● **Short exercise**
Write the data out again, exactly as given.

● **Provided data**

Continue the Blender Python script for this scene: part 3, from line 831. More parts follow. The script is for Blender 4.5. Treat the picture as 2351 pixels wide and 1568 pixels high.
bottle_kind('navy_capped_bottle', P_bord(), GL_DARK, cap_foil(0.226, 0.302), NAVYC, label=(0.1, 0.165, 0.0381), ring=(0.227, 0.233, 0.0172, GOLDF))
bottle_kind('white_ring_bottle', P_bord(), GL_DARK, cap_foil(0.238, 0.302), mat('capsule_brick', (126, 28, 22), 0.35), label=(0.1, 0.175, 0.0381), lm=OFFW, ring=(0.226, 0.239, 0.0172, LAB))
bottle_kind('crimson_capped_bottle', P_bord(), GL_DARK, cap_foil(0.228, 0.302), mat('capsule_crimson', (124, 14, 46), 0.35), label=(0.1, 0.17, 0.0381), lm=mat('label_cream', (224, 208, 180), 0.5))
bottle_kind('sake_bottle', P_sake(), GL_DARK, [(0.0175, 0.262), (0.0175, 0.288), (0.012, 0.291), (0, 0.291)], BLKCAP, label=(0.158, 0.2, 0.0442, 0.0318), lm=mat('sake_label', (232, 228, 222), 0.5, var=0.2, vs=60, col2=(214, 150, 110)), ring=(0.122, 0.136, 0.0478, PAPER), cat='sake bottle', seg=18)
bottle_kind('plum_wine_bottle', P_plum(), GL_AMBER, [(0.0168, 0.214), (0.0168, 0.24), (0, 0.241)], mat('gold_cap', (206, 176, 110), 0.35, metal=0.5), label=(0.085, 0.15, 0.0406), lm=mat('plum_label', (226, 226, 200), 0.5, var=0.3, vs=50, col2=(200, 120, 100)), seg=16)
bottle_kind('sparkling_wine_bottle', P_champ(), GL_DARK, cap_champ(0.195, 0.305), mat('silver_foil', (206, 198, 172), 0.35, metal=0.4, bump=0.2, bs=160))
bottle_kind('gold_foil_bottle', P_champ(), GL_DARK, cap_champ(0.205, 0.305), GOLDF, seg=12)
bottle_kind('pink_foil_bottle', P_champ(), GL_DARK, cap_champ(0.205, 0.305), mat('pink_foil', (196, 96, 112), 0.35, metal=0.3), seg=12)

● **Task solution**
Continue the Blender Python script for this scene: part 3, from line 831. More parts follow. The script is for Blender 4.5. Treat the picture as 2351 pixels wide and 1568 pixels high.
bottle_kind('navy_capped_bottle', P_bord(), GL_DARK, cap_foil(0.226, 0.302), NAVYC, label=(0.1, 0.165, 0.0381), ring=(0.227, 0.233, 0.0172, GOLDF))
bottle_kind('white_ring_bottle', P_bord(), GL_DARK, cap_foil(0.238, 0.302), mat('capsule_brick', (126, 28, 22), 0.35), label=(0.1, 0.175, 0.0381), lm=OFFW, ring=(0.226, 0.239, 0.0172, LAB))
bottle_kind('crimson_capped_bottle', P_bord(), GL_DARK, cap_foil(0.228, 0.302), mat('capsule_crimson', (124, 14, 46), 0.35), label=(0.1, 0.17, 0.0381), lm=mat('label_cream', (224, 208, 180), 0.5))
bottle_kind('sake_bottle', P_sake(), GL_DARK, [(0.0175, 0.262), (0.0175, 0.288), (0.012, 0.291), (0, 0.291)], BLKCAP, label=(0.158, 0.2, 0.0442, 0.0318), lm=mat('sake_label', (232, 228, 222), 0.5, var=0.2, vs=60, col2=(214, 150, 110)), ring=(0.122, 0.136, 0.0478, PAPER), cat='sake bottle', seg=18)
bottle_kind('plum_wine_bottle', P_plum(), GL_AMBER, [(0.0168, 0.214), (0.0168, 0.24), (0, 0.241)], mat('gold_cap', (206, 176, 110), 0.35, metal=0.5), label=(0.085, 0.15, 0.0406), lm=mat('plum_label', (226, 226, 200), 0.5, var=0.3, vs=50, col2=(200, 120, 100)), seg=16)
bottle_kind('sparkling_wine_bottle', P_champ(), GL_DARK, cap_champ(0.195, 0.305), mat('silver_foil', (206, 198, 172), 0.35, metal=0.4, bump=0.2, bs=160))
bottle_kind('gold_foil_bottle', P_champ(), GL_DARK, cap_champ(0.205, 0.305), GOLDF, seg=12)
bottle_kind('pink_foil_bottle', P_champ(), GL_DARK, cap_champ(0.205, 0.305), mat('pink_foil', (196, 96, 112), 0.35, metal=0.3), seg=12)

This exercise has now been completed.